LN – O que você como comunista estadunidense pensa sobre a luta anti-imperialista na América Latina e a ascensão de governos como o de Hugo Chávez, Evo Morales, Lula e Dilma?

J – Acreditamos que cada país trata de socialismo de sua própria maneira, cada um traça seu próprio caminho e que não há modelos. Por outro lado, a experiência na América Latina é extremamente importante para estudar e aprender. A este respeito, pode ser ainda mais importante para nós do que o processo revolucionário na Rússia ou na China, por exemplo. Por quê? Porque os países da América Latina são mais desenvolvidos, têm classes trabalhadoras maiores e mais diversas sociedades civis do que a Rússia ou a China, que ainda tinham grandes resquícios do feudalismo. Temos mais em comum com a América Latina. O socialismo foi trazido para o mundo, em países onde era menor a chance de sucesso. Essa é uma das grandes ironias da história: a de que ele veio para a civilização através da porta traseira. Essa porta foi em grande parte fechada. Agora, temos de encontrar um novo caminho democrático e não violento para uma nova sociedade.

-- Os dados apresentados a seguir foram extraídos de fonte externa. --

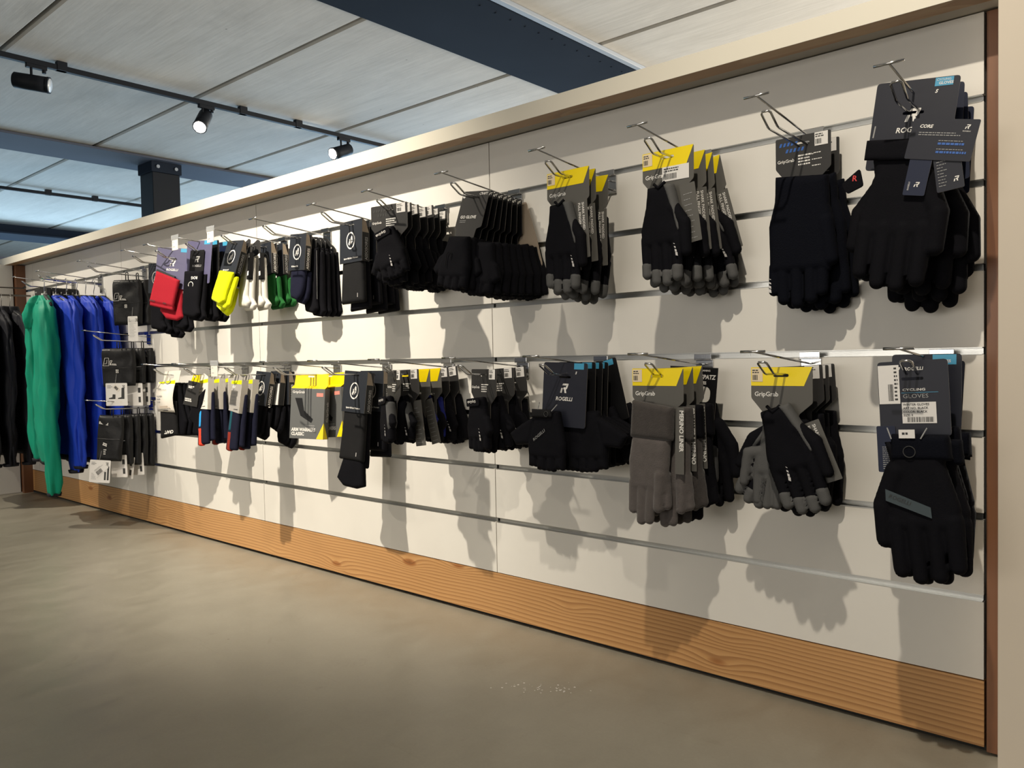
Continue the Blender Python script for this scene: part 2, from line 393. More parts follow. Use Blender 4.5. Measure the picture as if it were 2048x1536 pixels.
def lines(parent, x, z, w_, n, dz, h=0.0012, m=None, y=-0.0006, seed=1, rot=0, name='small_print'):
    rnd = random.Random(seed); b = MB()
    for i in range(n):
        xx = x; zz = z-i*dz; L = w_*rnd.uniform(0.6, 1.0)
        while xx < x+L-0.001:
            ww = min(rnd.uniform(0.002, 0.006), x+L-xx)
            b.quad(xx, zz-h, xx+ww, zz, y); xx += ww+0.0011
    o = b.build(name, m or INKW, parent)
    if rot: o.matrix_basis = Matrix.Translation((x, 0, z)) @ Matrix.Rotation(-rot, 4, 'Y') @ Matrix.Translation((-x, 0, -z))
    return o
def barcode(parent, x0, z0, x1, z1, y=-0.0012, seed=3, m=None):
    rnd = random.Random(seed); b = MB(); x = x0
    while x < x1:
        ww = rnd.choice((0.0005, 0.0009, 0.0014)); b.quad(x, z0, min(x+ww, x1), z1, y); x += ww+rnd.choice((0.0006, 0.001))
    return b.build('barcode', m or INKD, parent)
def sticker(parent, x0, z0, x1, z1, y=-0.0006, code=True, m=None, name='price_sticker', rot=0.0):
    o = MB().box(x0, x1, y-0.0003, y, z0, z1).build(name, m or CWHT, parent)
    w_ = x1-x0; h_ = z1-z0
    if code and w_ > 0.02:
        barcode(o, x0+w_*0.06, z0+h_*0.12, x0+w_*0.55, z0+h_*0.5, y-0.0006)
        lines(o, x0+w_*0.06, z1-h_*0.12, w_*0.85, 2, h_*0.16, h_*0.08, INKD, y-0.0006)
    elif code:
        lines(o, x0+w_*0.3, z1-h_*0.35, w_*0.45, 3, h_*0.14, h_*0.07, INKD, y-0.0006)
    if rot:
        cx, cz = (x0+x1)/2, (z0+z1)/2
        o.matrix_basis = Matrix.Translation((cx, 0, cz)) @ Matrix.Rotation(-rot, 4, 'Y') @ Matrix.Translation((-cx, 0, -cz))
    return o

# ------------------------------------------------------------------ soft goods: height-field solids
def soft(parent, prims, mats, step=0.0028, wr=0.0, wf=60.0, seed=0, y0=0.0, names=None, rib=0.0):
    """prims: ('c',x0,z0,r0,x1,z1,r1,yoff,flat,tag) tapered capsules, ('p',pts,R,T,yoff,tag) padded polygons"""
    tset = sorted(set(p[-1] for p in prims))
    if len(tset) > 1:      # every differently coloured piece is a closed solid of its own
        res = []
        for tg in tset: res += soft(parent, [p for p in prims if p[-1] == tg], mats, step, wr, wf, seed, y0, names, rib)
        return res
    xs = []; zs = []
    for p in prims:
        if p[0] == 'c': xs += [p[1]-p[3], p[1]+p[3], p[4]-p[6], p[4]+p[6]]; zs += [p[2]-p[3], p[2]+p[3], p[5]-p[6], p[5]+p[6]]
        else: xs += [q[0] for q in p[1]]; zs += [q[1] for q in p[1]]
    X = np.arange(min(xs)-2*step, max(xs)+2.5*step, step); Z = np.arange(min(zs)-2*step, max(zs)+2.5*step, step)
    GX, GZ = np.meshgrid(X, Z, indexing='ij')
    Fs = []; Hs = []; Ys = []; Tg = []
    for p in prims:
        if p[0] == 'c':
            _, x0, z0, r0, x1, z1, r1, yo, fl, tg = p
            dx, dz = x1-x0, z1-z0; L2 = dx*dx+dz*dz+1e-12
            t = np.clip(((GX-x0)*dx+(GZ-z0)*dz)/L2, 0, 1); d = np.hypot(GX-x0-t*dx, GZ-z0-t*dz); r = r0+(r1-r0)*t
            Fs.append(r-d); Hs.append(fl*np.sqrt(np.maximum(r*r-d*d, 0)))
        else:
            _, pts, R, T, yo, tg = p
            n = len(pts); d = np.full(GX.shape, 1e9); ins = np.zeros(GX.shape, bool)
            for i in range(n):
                (ax, az), (bx, bz) = pts[i], pts[(i+1) % n]
                ex, ez = bx-ax, bz-az; t = np.clip(((GX-ax)*ex+(GZ-az)*ez)/(ex*ex+ez*ez+1e-12), 0, 1)
                d = np.minimum(d, np.hypot(GX-ax-t*ex, GZ-az-t*ez))
                c = ((az > GZ) != (bz > GZ)) & (GX < ex*(GZ-az)/(ez+1e-12 if ez == 0 else ez)+ax); ins ^= c
            s_ = np.where(ins, d, -d); Fs.append(s_); q = np.clip(s_/R, 0, 1); Hs.append(T*np.sqrt(np.maximum(1-(1-q)**2, 0)))
        Ys.append(yo); Tg.append(tg)
    Fs = np.array(Fs); Hs = np.array(Hs); Ys = np.array(Ys)[:, None, None]
    Fm = Fs.max(0)
    fr = np.where(Fs > 0, Ys-Hs, 1e3); bk = np.where(Fs > 0, Ys+Hs, -1e3)
    wi = fr.argmin(0); near = Fs.argmax(0)
    inside = Fm > 0
    yf = np.where(inside, fr.min(0), np.take_along_axis(np.broadcast_to(Ys, Fs.shape), near[None], 0)[0])
    yb = np.where(inside, bk.max(0), yf)
    if wr or rib:
        rs = np.random.RandomState(seed); nz = np.zeros(GX.shape)
        for k in range(7):
            a = rs.uniform(0, math.pi); f = wf*rs.uniform(0.5, 1.6); nz += np.sin(f*(GX*np.cos(a)+GZ*np.sin(a)*0.8)+rs.uniform(0, 6)+2*np.sin(wf*0.4*GZ+k))/7*1.6
        ed = np.clip(Fm/0.012, 0, 1)
        nz = nz*wr+rib*np.sin(GX*900)
        yf = yf+nz*ed; yb = yb+nz*ed
    gx = np.gradient(Fm, step, axis=0); gz = np.gradient(Fm, step, axis=1)
    PX = GX.copy(); PZ = GZ.copy(); g = np.maximum(np.hypot(gx, gz), 0.3)
    out = ~inside
    PX[out] += (-Fm*gx/g**2)[out].clip(-1.5*step, 1.5*step); PZ[out] += (-Fm*gz/g**2)[out].clip(-1.5*step, 1.5*step)
    nx, nz_ = GX.shape
    cell = inside[:-1, :-1] | inside[1:, :-1] | inside[:-1, 1:] | inside[1:, 1:]
    cx, cz = np.nonzero(cell)
    tagf = np.array([Tg.index(t) if False else 0 for t in Tg])
    tags = sorted(set(Tg)); tid = np.array([tags.index(t) for t in Tg])
    wt = tid[wi]; nt_ = tid[near]; wt = np.where(inside, wt, nt_)
    bwin = tid[bk.argmax(0)]; bt = np.where(inside, bwin, nt_)
    res = []
    for ti, tg in enumerate(tags):
        idx = {}; V = []; Fc = []
        def vid(i, j, b):
            k = (i, j, b if inside[i, j] else 0)
            if k not in idx:
                idx[k] = len(V); V.append((PX[i, j], y0+(yb if (b and inside[i, j]) else yf)[i, j], PZ[i, j]))
            return idx[k]
        for i, j in zip(cx, cz):
            # take tag of an inside corner
            c4 = ((i, j), (i+1, j), (i+1, j+1), (i, j+1))
            ic = next(c for c in c4 if inside[c])
            if wt[ic] == ti: Fc.append(tuple(vid(a, b, 0) for a, b in c4))
            if bt[ic] == ti: Fc.append(tuple(vid(a, b, 1) for a, b in c4[::-1]))
        if Fc:
            mt = mats[tg] if isinstance(mats, dict) else mats
            Fc = [f for f in Fc if len(set(f)) >= 3]
            res.append(mesh_obj((names or {}).get(tg, tg), V, Fc, mt, parent, True))
    return res

def rot_pts(prims, ang, cx, cz, dx=0, dz=0, dy=0, mir=False):
    ca, sa = math.cos(ang), math.sin(ang); out = []
    def R(x, z):
        if mir: x = 2*cx-x
        x, z = x-cx, z-cz; return cx+x*ca-z*sa+dx, cz+x*sa+z*ca+dz
    for p in prims:
        if p[0] == 'c':
            a, b = R(p[1], p[2]); c, d = R(p[4], p[5]); out.append(('c', a, b, p[3], c, d, p[6], p[7]+dy, p[8], p[9]))
        else: out.append(('p', [R(*q) for q in p[1]], p[2], p[3], p[4]+dy, p[5]))
    return out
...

Seus partidos estão a apontar para esse novo caminho: a importância da coligação; a unidade da centro-esquerda; como lutar para o papel de liderança da classe operária: o papel da questão nacional, as mulheres, o papel dos movimentos sociais. É um desenvolvimento muito complexo e emocionante. Para os partidos comunistas o desafio é encontrar formas específicas de cooperação, respeitando a autonomia e a construção da unidade. A este respeito as experiências negativas de esforços anteriores não foram superadas. No entanto, a internet e as mídias sociais oferecem novas oportunidades que não estamos aproveitando. O ponto é ir além de fazer afirmações.

LN – Qual é a sua mensagem para os comunistas no Brasil, especialmente para a juventude brasileira?

J – Vocês são uma inspiração. Mantenham o bom combate. Temos certeza que vocês vão vencer e a vitória de vocês será nossa vitória.